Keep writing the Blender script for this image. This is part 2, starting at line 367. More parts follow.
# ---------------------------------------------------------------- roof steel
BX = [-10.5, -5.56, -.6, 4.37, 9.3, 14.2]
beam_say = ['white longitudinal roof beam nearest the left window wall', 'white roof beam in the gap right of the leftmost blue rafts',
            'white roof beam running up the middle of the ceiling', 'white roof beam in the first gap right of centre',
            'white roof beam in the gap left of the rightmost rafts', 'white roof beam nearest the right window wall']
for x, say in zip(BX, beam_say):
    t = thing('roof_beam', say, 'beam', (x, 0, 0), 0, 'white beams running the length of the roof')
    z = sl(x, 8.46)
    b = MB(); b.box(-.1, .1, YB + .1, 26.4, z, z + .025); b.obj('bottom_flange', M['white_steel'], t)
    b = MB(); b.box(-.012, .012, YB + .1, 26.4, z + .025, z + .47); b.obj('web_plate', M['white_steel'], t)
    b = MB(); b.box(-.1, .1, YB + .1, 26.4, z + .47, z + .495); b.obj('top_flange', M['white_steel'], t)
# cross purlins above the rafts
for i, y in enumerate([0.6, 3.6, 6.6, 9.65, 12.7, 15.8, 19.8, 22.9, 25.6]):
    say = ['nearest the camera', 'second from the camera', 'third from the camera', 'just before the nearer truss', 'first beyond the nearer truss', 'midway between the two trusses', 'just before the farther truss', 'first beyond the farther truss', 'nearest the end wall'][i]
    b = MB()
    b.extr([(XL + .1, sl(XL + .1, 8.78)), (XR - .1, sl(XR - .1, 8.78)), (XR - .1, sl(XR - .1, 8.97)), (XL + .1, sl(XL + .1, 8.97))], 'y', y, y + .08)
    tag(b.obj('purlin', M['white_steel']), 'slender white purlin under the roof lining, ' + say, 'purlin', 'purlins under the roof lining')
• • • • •
Task brief:
Set down the listing in full, keeping every word exactly as it is.

Solution below:
Keep writing the Blender script for this image. This is part 2, starting at line 367. More parts follow.
# ---------------------------------------------------------------- roof steel
BX = [-10.5, -5.56, -.6, 4.37, 9.3, 14.2]
beam_say = ['white longitudinal roof beam nearest the left window wall', 'white roof beam in the gap right of the leftmost blue rafts',
            'white roof beam running up the middle of the ceiling', 'white roof beam in the first gap right of centre',
            'white roof beam in the gap left of the rightmost rafts', 'white roof beam nearest the right window wall']
for x, say in zip(BX, beam_say):
    t = thing('roof_beam', say, 'beam', (x, 0, 0), 0, 'white beams running the length of the roof')
    z = sl(x, 8.46)
    b = MB(); b.box(-.1, .1, YB + .1, 26.4, z, z + .025); b.obj('bottom_flange', M['white_steel'], t)
    b = MB(); b.box(-.012, .012, YB + .1, 26.4, z + .025, z + .47); b.obj('web_plate', M['white_steel'], t)
    b = MB(); b.box(-.1, .1, YB + .1, 26.4, z + .47, z + .495); b.obj('top_flange', M['white_steel'], t)
# cross purlins above the rafts
for i, y in enumerate([0.6, 3.6, 6.6, 9.65, 12.7, 15.8, 19.8, 22.9, 25.6]):
    say = ['nearest the camera', 'second from the camera', 'third from the camera', 'just before the nearer truss', 'first beyond the nearer truss', 'midway between the two trusses', 'just before the farther truss', 'first beyond the farther truss', 'nearest the end wall'][i]
    b = MB()
    b.extr([(XL + .1, sl(XL + .1, 8.78)), (XR - .1, sl(XR - .1, 8.78)), (XR - .1, sl(XR - .1, 8.97)), (XL + .1, sl(XL + .1, 8.97))], 'y', y, y + .08)
    tag(b.obj('purlin', M['white_steel']), 'slender white purlin under the roof lining, ' + say, 'purlin', 'purlins under the roof lining')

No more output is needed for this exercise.